A four-day international conference on cyber defence, organised jointly by the Ministry of Defence and NATO, concludes today, 11 May, at Ljubljana's Grand Plaza Hotel. It brings together 150 representatives from NATO Member States, European Union institutions and partner countries.

On Monday, the round table on cyber defence challenges and capacity building in the Western Balkans was addressed by Dr Damir Črnčec, State Secretary at the Ministry of Defence, and General Jürgen Brötz as NATO representative.

The discussion was attended by high-level representatives of the European Union, NATO, the Western Balkans and Slovenia, as well as experts in their respective fields. They exchanged views on the dimension of cyber threats, major cyber challenges and vulnerabilities, and discussed opportunities to provide further support for capacity building to counter cyber threats in the Western Balkan countries. The discussion on cyber defence policy trends, including strengthening national cyber resilience and strengthening international norms in cyberspace, was very topical.

On the second day of the conference, representatives of established international cybersecurity companies and experts from the participating countries shared with the participants in several workshops their findings, the latest trends and possible tactics of action and development of the various cyber actors. By sharing experiences, we are both raising awareness of malicious activities in cyberspace and building and consolidating trust between Alliance members and partner countries and industry. Cyber threats are almost always cross-border, and a cyber attack can affect a region as a whole. We can only be successful in responding to incidents if all civilian and military stakeholders and structures, both nationally and internationally, work together quickly and effectively.

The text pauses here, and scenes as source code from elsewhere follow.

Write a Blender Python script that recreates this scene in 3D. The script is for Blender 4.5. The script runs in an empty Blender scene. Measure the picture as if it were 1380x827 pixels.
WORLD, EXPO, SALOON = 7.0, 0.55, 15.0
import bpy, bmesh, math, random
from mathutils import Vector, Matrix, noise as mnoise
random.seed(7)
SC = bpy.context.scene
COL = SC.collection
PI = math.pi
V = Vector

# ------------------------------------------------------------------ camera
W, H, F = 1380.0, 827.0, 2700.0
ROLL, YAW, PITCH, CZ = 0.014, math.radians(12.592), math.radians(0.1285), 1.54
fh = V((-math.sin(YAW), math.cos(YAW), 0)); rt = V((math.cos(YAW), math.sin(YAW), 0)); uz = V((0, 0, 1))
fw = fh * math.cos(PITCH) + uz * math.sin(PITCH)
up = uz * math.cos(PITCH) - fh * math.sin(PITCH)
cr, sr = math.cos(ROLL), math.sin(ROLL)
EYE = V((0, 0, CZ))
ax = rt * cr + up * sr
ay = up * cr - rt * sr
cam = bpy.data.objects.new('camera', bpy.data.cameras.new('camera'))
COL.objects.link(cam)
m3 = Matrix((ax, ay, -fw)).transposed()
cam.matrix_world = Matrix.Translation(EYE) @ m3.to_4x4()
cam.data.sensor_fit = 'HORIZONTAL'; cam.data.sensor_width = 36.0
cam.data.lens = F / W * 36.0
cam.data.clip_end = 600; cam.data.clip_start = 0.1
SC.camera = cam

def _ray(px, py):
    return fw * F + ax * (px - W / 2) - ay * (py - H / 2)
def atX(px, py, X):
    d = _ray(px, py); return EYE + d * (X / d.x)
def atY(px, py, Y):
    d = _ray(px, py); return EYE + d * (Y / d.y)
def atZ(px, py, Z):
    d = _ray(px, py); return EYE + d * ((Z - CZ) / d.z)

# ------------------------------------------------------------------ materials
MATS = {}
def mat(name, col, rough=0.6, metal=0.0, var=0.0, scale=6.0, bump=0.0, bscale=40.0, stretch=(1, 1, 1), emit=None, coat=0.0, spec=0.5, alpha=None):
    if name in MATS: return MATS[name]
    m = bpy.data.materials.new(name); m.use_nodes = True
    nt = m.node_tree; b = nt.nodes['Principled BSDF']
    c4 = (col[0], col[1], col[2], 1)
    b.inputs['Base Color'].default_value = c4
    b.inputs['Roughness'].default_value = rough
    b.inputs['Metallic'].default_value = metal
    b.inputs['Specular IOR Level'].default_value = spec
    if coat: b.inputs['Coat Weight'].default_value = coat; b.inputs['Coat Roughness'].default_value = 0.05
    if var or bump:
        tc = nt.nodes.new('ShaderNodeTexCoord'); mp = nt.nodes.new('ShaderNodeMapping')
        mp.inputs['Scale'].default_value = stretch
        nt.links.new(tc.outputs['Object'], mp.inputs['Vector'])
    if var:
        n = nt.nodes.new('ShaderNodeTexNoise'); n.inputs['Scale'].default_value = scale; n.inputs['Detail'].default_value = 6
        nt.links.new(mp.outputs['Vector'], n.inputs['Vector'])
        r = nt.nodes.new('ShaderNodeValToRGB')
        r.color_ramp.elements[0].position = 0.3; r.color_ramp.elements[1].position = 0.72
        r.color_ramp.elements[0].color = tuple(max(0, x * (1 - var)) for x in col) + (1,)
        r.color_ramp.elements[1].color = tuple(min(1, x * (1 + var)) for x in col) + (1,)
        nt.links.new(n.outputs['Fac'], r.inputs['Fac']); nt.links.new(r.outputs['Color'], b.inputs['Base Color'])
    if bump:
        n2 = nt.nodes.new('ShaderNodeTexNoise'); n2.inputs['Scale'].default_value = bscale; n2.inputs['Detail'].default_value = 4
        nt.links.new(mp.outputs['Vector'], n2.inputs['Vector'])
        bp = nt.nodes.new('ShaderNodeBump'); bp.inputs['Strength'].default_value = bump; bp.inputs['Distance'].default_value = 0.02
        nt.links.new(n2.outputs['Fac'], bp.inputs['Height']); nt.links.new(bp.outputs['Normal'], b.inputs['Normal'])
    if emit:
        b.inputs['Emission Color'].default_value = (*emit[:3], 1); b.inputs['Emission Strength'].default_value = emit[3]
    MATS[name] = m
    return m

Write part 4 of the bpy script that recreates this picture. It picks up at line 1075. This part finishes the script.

Wednesday and Thursday were dedicated to the NATO Cyber Threat Intelligence and Data Conference. In his opening address, Secretary of State Dr Damir Črnčec highlighted the increasing impact of digitisation and the internet on our way of life and our exposure to malicious cyber actors. Cyber threats have become a constant feature of our daily lives and the ecosystem in which we live. In recent times, cyberspace has been increasingly misused by various actors to create disorder, disrupt the functioning of various public services and services, critical infrastructures, and consequently reduce the quality of our lives. Cyber-attacks and malicious cyber-activities take place continuously in times of peace, crisis and conflict with devastating or disruptive effects.

Malicious actors seek to obtain intelligence, alienate intellectual property and disrupt military activities. Proactive information sharing on potential incidents and alliance cooperation are therefore essential to maintain situational awareness and increase alliance resilience to cyber threats, and are the key to ensuring the security of our society in the long term.

At the conference, the participants discussed topics that are also very important for the current broader efforts to improve regional and European cyber resilience and manage cyber crises, protect the global, open, free and secure internet, and to deter and defend against malicious cyber activities.